緑のニューディール

グリーン・ニューディール
 オバマ大統領が環境やエネルギー投資で経済を再構築しようという政策で、アメリカのことなら何でも模倣したい自民党が早速に真似をして、2月末までに日本版グリーン・ニューディール政策を出すそうである。
 
 1929年の大恐慌を受けて、ルーズベルトFDR大統領が掲げたニューディールと言う諸政策で、危機的な状況に陥った経済を救ったと、高校の世界史の教科書に記載されている。その象徴的な例として挙げられているのがTVA(テネシー川開発公社)であり、大学の入試にも出てくるほどである。

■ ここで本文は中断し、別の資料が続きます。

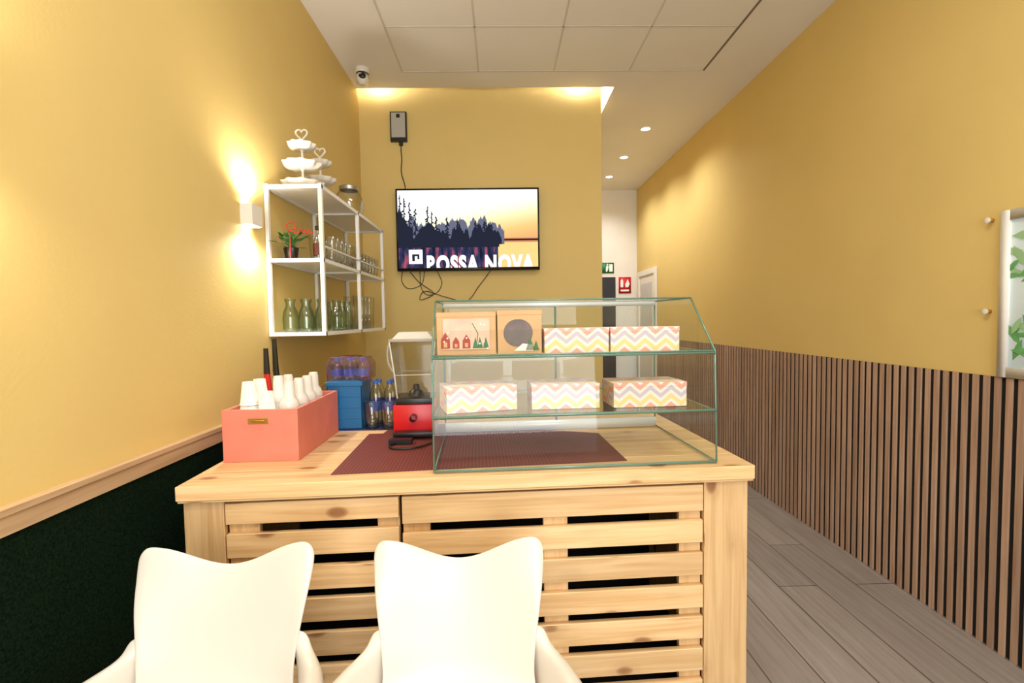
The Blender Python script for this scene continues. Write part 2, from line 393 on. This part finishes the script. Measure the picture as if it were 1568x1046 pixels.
def carton(name,x0,x1,Y,z,h,d,m,rot=AR,deco=None,shift=0):
    w=(x1-x0); b=B()
    b.box(-w/2,w/2,0,d,0,h,m)
    b.box(-w/2-.001,w/2+.001,-.001,d*.5,h-.014,h+.001,m)
    if deco: deco(b,w,h,d)
    return b.finish(name,((x0+x1)/2,Y,z),rot,bevel=.0012)
def deco1(b,w,h,d):
    y=-.0022
    b.box(-w*.40,w*.40,y,-.001,h*.12,h*.86,FILM)
    y-=.0004
    for i,(cx,s) in enumerate(((-.07,.030),(-.035,.022),(0.0,.026))):
        b.face([(cx-s*.5,y,.022),(cx+s*.5,y,.022),(cx+s*.5,y,.022+s),(cx,y,.022+s*1.8),(cx-s*.5,y,.022+s)],PRED)
        b.face([(cx-s*.2,y-.0003,.026),(cx+s*.2,y-.0003,.026),(cx+s*.2,y-.0003,.022+s*.7),(cx-s*.2,y-.0003,.022+s*.7)],KRAFT)
    for cx in (.03,.045,.065):
        b.face([(cx-.01,y,.022),(cx+.01,y,.022),(cx,y,.06)],PGRN)
    for k in range(9):
        cx=random.uniform(-w*.38,w*.36); cz=random.uniform(.02,h*.75); b.lathe([(0,0),(.003,0)],PWHT,(cx,y-.0003,cz),8,Matrix.Rotation(math.pi/2,3,'X'))
    b.tube([(w*.1,y,h*.75),(w*.2,y,h*.5),(w*.18,y,h*.3)],.0015,PGRN,5)
def deco2(b,w,h,d):
    y=-.0022
    pts=[]
    for k in range(24):
        a=k/24*2*math.pi; R=.046*(1-.18*math.sin(a)+.06*abs(math.cos(a)))
        pts.append((R*math.cos(a)-.005,y,h*.54+R*math.sin(a)))
    b.prism(pts[::-1],(0,.001,0),FILMD)
    y-=.0006
    for cx,s in ((.035,.03),(.055,.022)):
        b.face([(cx-s*.5,y,.012),(cx+s*.5,y,.012),(cx,y,.012+s*1.5)],PGRN)
    b.face([(-.02,y,.01),(.045,y,.01),(.045,y,.03),(.01,y,.035)],PWHT)
def yat(X,t):
    return CO.y+(X-CO.x)*math.tan(AR)+t
ZU=1.2722; ZL=1.0834
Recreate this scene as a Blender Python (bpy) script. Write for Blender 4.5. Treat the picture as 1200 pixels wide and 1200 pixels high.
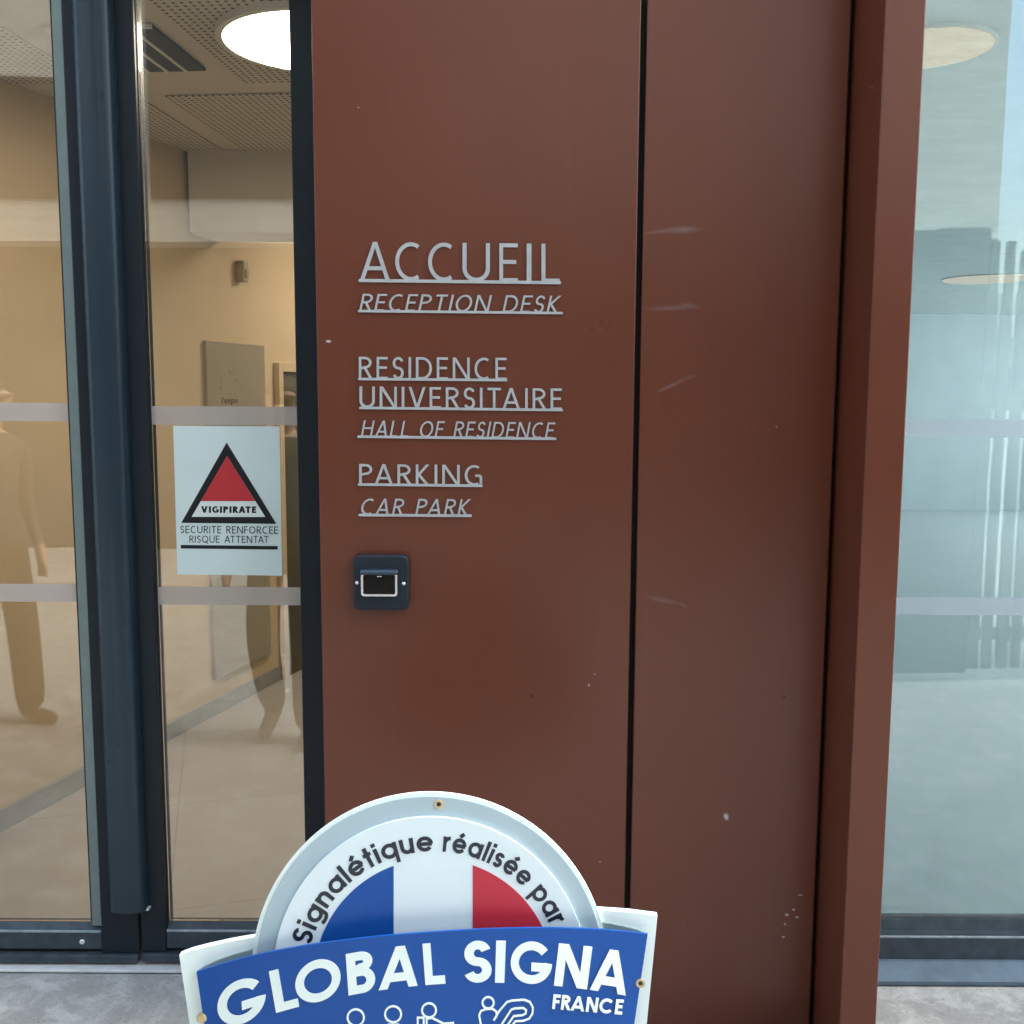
import bpy, bmesh, math, random
import numpy as np
from mathutils import Vector, Matrix
random.seed(7)
R = math.radians
sc = bpy.context.scene
for o in list(bpy.data.objects): bpy.data.objects.remove(o)
COL = sc.collection

# ------------------------------------------------------------------ camera
EYE = Vector((0.0, -2.55, 1.70)); PITCH = R(6.65); ROLL = 0.005
cam_data = bpy.data.cameras.new('camera'); cam = bpy.data.objects.new('camera', cam_data); COL.objects.link(cam)
cam_data.sensor_width = 36; cam_data.lens = 36; cam_data.clip_start = 0.05; cam_data.clip_end = 2000
CM = (Matrix.Rotation(math.pi/2 - PITCH, 3, 'X') @ Matrix.Rotation(ROLL, 3, 'Z'))
cam.matrix_world = Matrix.Translation(EYE) @ CM.to_4x4()
sc.camera = cam

# ------------------------------------------------------------------ world, sun, exposure
SUN_EL, SUN_AZ = R(48), R(72)           # azimuth measured from +Y towards +X
w = bpy.data.worlds.new('World'); sc.world = w; w.use_nodes = True
nt = w.node_tree; nt.nodes.clear()
sky = nt.nodes.new('ShaderNodeTexSky'); sky.sky_type = 'NISHITA'; sky.sun_disc = False
sky.sun_elevation = SUN_EL; sky.sun_rotation = SUN_AZ; sky.dust_density = 6.0; sky.air_density = 1.0; sky.ozone_density = 1.5
hs = nt.nodes.new('ShaderNodeHueSaturation'); hs.inputs['Saturation'].default_value = 0.8
bg = nt.nodes.new('ShaderNodeBackground'); bg.inputs['Strength'].default_value = 0.15
out = nt.nodes.new('ShaderNodeOutputWorld')
nt.links.new(sky.outputs[0], hs.inputs['Color']); tn = nt.nodes.new('ShaderNodeMix'); tn.data_type = 'RGBA'; tn.blend_type = 'MULTIPLY'; tn.inputs[0].default_value = 1.0; tn.inputs[7].default_value = (0.93, 1.0, 0.97, 1)
nt.links.new(hs.outputs[0], tn.inputs[6]); nt.links.new(tn.outputs[2], bg.inputs[0]); nt.links.new(bg.outputs[0], out.inputs[0])
sl = bpy.data.lights.new('sun', 'SUN'); sl.energy = 0.6; sl.angle = R(28); sl.color = (1.0, 0.97, 0.92)
so = bpy.data.objects.new('sun', sl); COL.objects.link(so)
sd = Vector((math.sin(SUN_AZ)*math.cos(SUN_EL), math.cos(SUN_AZ)*math.cos(SUN_EL), math.sin(SUN_EL)))
so.rotation_euler = sd.to_track_quat('Z', 'Y').to_euler(); so.location = (12, -8, 14)
vs = sc.view_settings; vs.view_transform = 'Standard'; vs.look = 'None'; vs.gamma = 1; vs.exposure = 2.46
sc.display_settings.display_device = 'sRGB'
try: vs.use_curve_mapping = False
except Exception: pass
sc.cycles.max_bounces = 10; sc.cycles.transparent_max_bounces = 24; sc.cycles.glossy_bounces = 6; sc.cycles.diffuse_bounces = 5
sc.cycles.use_denoising = True

# ------------------------------------------------------------------ helpers: measuring
def ray(px, py):
    d = CM @ Vector(((px-600)/1200, -(py-600)/1200, -1.0)); return d
def U(px, py, y):
    d = ray(px, py); return EYE + d*((y-EYE.y)/d.y)
def UZ(px, py, z):
    d = ray(px, py); return EYE + d*((z-EYE.z)/d.z)
def UP(px, py, p0, n):
    d = ray(px, py); return EYE + d*((p0-EYE).dot(n)/d.dot(n))
def X(px, y): return U(px, 500, y).x
def Z(py, y, px=600): return U(px, py, y).z

# ------------------------------------------------------------------ helpers: meshes
class MB:
    def __init__(s): s.v = []; s.f = []
    def add(s, vs_, fs):
        b = len(s.v); s.v += [Vector(v) for v in vs_]; s.f += [tuple(b+i for i in f) for f in fs]; return s
    def box(s, x0, x1, y0, y1, z0, z1):
        return s.add([(x0,y0,z0),(x1,y0,z0),(x1,y1,z0),(x0,y1,z0),(x0,y0,z1),(x1,y0,z1),(x1,y1,z1),(x0,y1,z1)],
                     [(0,3,2,1),(4,5,6,7),(0,1,5,4),(1,2,6,5),(2,3,7,6),(3,0,4,7)])
    def obox(s, o, ax, ay, az, lx, ly, lz):   # box from a corner along three axes
        p = [o + ax*(a*lx) + ay*(b*ly) + az*(c*lz) for c in (0,1) for (a,b) in ((0,0),(1,0),(1,1),(0,1))]
        return s.add(p, [(0,3,2,1),(4,5,6,7),(0,1,5,4),(1,2,6,5),(2,3,7,6),(3,0,4,7)])
    def slab(s, front, back):                 # two matching outlines -> closed prism
        n = len(front); F = [tuple(range(n)), tuple(range(2*n-1, n-1, -1))]
        F += [(i, n+i, n+(i+1)%n, (i+1)%n) for i in range(n)]
        return s.add(list(front)+list(back), F)
    def prism(s, front, d):
        d = Vector(d); return s.slab(front, [Vector(p)+d for p in front])
    def strip(s, L, Rr, d):                   # two rails -> thick ribbon
        d = Vector(d); n = len(L); v = list(L)+list(Rr)+[Vector(p)+d for p in L]+[Vector(p)+d for p in Rr]; F = []
        for i in range(n-1):
            F += [(i, i+1, n+i+1, n+i), (2*n+i, 3*n+i, 3*n+i+1, 2*n+i+1), (i, 2*n+i, 2*n+i+1, i+1), (n+i, n+i+1, 3*n+i+1, 3*n+i)]
        F += [(0, n, 3*n, 2*n), (n-1, 3*n-1, 4*n-1, 2*n-1)]
        return s.add(v, F)
    def ring(s, c, u, v, n, ro, ri, t, N=48): # flat annulus with thickness t along n
        A = [c + u*(ro*math.cos(2*math.pi*i/N)) + v*(ro*math.sin(2*math.pi*i/N)) for i in range(N)]
        B = [c + u*(ri*math.cos(2*math.pi*i/N)) + v*(ri*math.sin(2*math.pi*i/N)) for i in range(N)]
        return s.strip(A+[A[0]], B+[B[0]], n*t)
    def disc(s, c, u, v, n, r, t, N=48):
        A = [c + u*(r*math.cos(2*math.pi*i/N)) + v*(r*math.sin(2*math.pi*i/N)) for i in range(N)]
        return s.prism(A, n*t)
    def lathe(s, c, u, v, n, prof, N=24):     # prof: (radius, height along n)
        V = []; F = []
        for r, h in prof:
            for i in range(N):
                a = 2*math.pi*i/N; V.append(c + u*(r*math.cos(a)) + v*(r*math.sin(a)) + n*h)
        for k in range(len(prof)-1):
            for i in range(N):
                j = (i+1) % N; F.append((k*N+i, k*N+j, (k+1)*N+j, (k+1)*N+i))
        F.append(tuple(range(N-1, -1, -1))); F.append(tuple((len(prof)-1)*N+i for i in range(N)))
        return s.add(V, F)

def obj(name, mb, m, parent=None, bevel=0, smooth=False, seg=2):
    me = bpy.data.meshes.new(name)
    off = Vector((0,0,0))
    if parent is not None:
        p = parent
        while p: off = off + p.location; p = p.parent
    me.from_pydata([v-off for v in mb.v], [], mb.f); me.validate()
    bm = bmesh.new(); bm.from_mesh(me); bmesh.ops.recalc_face_normals(bm, faces=bm.faces); bm.to_mesh(me); bm.free()
    me.materials.append(m)
    o = bpy.data.objects.new(name, me); COL.objects.link(o)
    if parent is not None: o.parent = parent
    if bevel:
        b = o.modifiers.new('bevel', 'BEVEL'); b.width = bevel; b.segments = seg; b.limit_method = 'ANGLE'; b.angle_limit = R(40); b.harden_normals = False
    if smooth:
        for p in me.polygons: p.use_smooth = True
        try: me.set_sharp_from_angle(angle=R(40))
        except Exception: pass
    return o
def thing(name, label, cat, loc=(0,0,0), group=None):
    o = bpy.data.objects.new(name, None); COL.objects.link(o); o.location = Vector(loc); o.empty_display_size = 0.1
    return tag(o, label, cat, group)
def tag(o, label, cat, group=None):
    o['label'] = label; o['category'] = cat
    if group: o['group'] = group
    return o
def struct(name, mb, m, bevel=0):
    o = obj(name, mb, m, None, bevel); o['kind'] = 'structure'; return o

# ------------------------------------------------------------------ helpers: materials
class NT:
    def __init__(s, name):
        s.m = bpy.data.materials.new(name); s.m.use_nodes = True; s.t = s.m.node_tree; s.t.nodes.clear()
        s.out = s.t.nodes.new('ShaderNodeOutputMaterial')
    def n(s, typ, **kw):
        nd = s.t.nodes.new('ShaderNode'+typ)
        for k, v in kw.items(): setattr(nd, k, v)
        return nd
    def l(s, a, b): s.t.links.new(a, b)
    def setin(s, sock, v):
        if isinstance(v, bpy.types.NodeSocket): s.l(v, sock)
        else: sock.default_value = v
    def math(s, op, a, b=None, c=None, clamp=False):
        nd = s.n('Math', operation=op); nd.use_clamp = clamp
        s.setin(nd.inputs[0], a)
        if b is not None: s.setin(nd.inputs[1], b)
        if c is not None: s.setin(nd.inputs[2], c)
        return nd.outputs[0]
    def noise(s, scale, detail=4, rough=0.55, coord=None, dist=0.0, stretch=None):
        nd = s.n('TexNoise'); nd.inputs['Scale'].default_value = scale; nd.inputs['Detail'].default_value = detail
        nd.inputs['Roughness'].default_value = rough; nd.inputs['Distortion'].default_value = dist
        c = coord or s.coord()
        if stretch:
            mp = s.n('Mapping'); mp.inputs['Scale'].default_value = stretch; s.l(c, mp.inputs['Vector']); c = mp.outputs[0]
        s.l(c, nd.inputs['Vector']); return nd.outputs['Fac']
    def coord(s):
        if not hasattr(s, 'tc'): s.tc = s.n('TexCoord')
        return s.tc.outputs['Object']
    def ramp(s, fac, stops):
        r = s.n('ValToRGB'); e = r.color_ramp.elements
        while len(e) < len(stops): e.new(0.5)
        for el, (p, c) in zip(e, stops):
            el.position = p; el.color = (c[0], c[1], c[2], 1) if hasattr(c, '__len__') else (c, c, c, 1)
        s.setin(r.inputs[0], fac); return r.outputs[0]
    def mix(s, f, a, b):
        nd = s.n('Mix', data_type='RGBA'); s.setin(nd.inputs[0], f)
        for i, v in ((6, a), (7, b)):
            if isinstance(v, bpy.types.NodeSocket): s.l(v, nd.inputs[i])
            else: nd.inputs[i].default_value = (v[0], v[1], v[2], 1)
        return nd.outputs[2]
    def bump(s, h, strength, dist=0.01):
        b = s.n('Bump'); b.inputs['Strength'].default_value = strength; b.inputs['Distance'].default_value = dist; s.l(h, b.inputs['Height']); return b.outputs[0]
    def pbr(s, color, rough=0.5, metal=0.0, spec=0.5, normal=None, coat=0.0):
        p = s.n('BsdfPrincipled')
        if isinstance(color, bpy.types.NodeSocket): s.l(color, p.inputs['Base Color'])
        else: p.inputs['Base Color'].default_value = (color[0], color[1], color[2], 1)
        s.setin(p.inputs['Roughness'], rough); p.inputs['Metallic'].default_value = metal
        p.inputs['Specular IOR Level'].default_value = spec
        if coat: p.inputs['Coat Weight'].default_value = coat; p.inputs['Coat Roughness'].default_value = 0.15
        if normal is not None: s.l(normal, p.inputs['Normal'])
        s.l(p.outputs[0], s.out.inputs[0]); return s.m

def paint(name, c, rough=0.45, var=0.08, scale=14.0, bump=0.04, metal=0.0, spec=0.5, fine=350.0):
    t = NT(name)
    lo = tuple(x*(1-var) for x in c); hi = tuple(min(1, x*(1+var)) for x in c)
    col = t.ramp(t.noise(scale, 5), [(0.3, lo), (0.7, hi)])
    nz = t.noise(fine, 2); rg = t.math('MULTIPLY_ADD', t.noise(scale*1.7, 4), 0.16, rough-0.08)
    return t.pbr(col, rg, metal, spec, t.bump(nz, bump, 0.002))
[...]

 この巨大公共投資が、本当に経済再生にどの程度寄与したのか、その後の研究で明らかにされてきている。失業率が大恐慌以前の水準に戻るのは第二次世界大戦開始後の1943年になってからであり、ダウが元に戻ったのは、1955年である。こう見ると、戦争が景気回復の有力な手段であることが理解される。

 FDRは1933年に大統領になると予算を倍増させて、道路、橋、ダムなどの公共事業で雇用創出を狙ったが、莫大な予算がすべて効率的に使われて景気回復に効果的であったとは思われない。箱もの事業は継続性のあるものではなく、事業機会を生み出すもととはなっていないし、予算を使う政治家や官僚の組織肥大を生み出していったことは、その後に日本で経験してきた状況と全く同じである。

 金融崩壊を受けて、日米ともニューディールに見習うべきとの論調が多いが、本当の姿をよく研究して方向を誤らないようにしないと、莫大な赤字財政、無駄な施設、肥大した官僚組織だけが後世に残ることになりかねない。オバマ大統領のお手並み拝見というところである。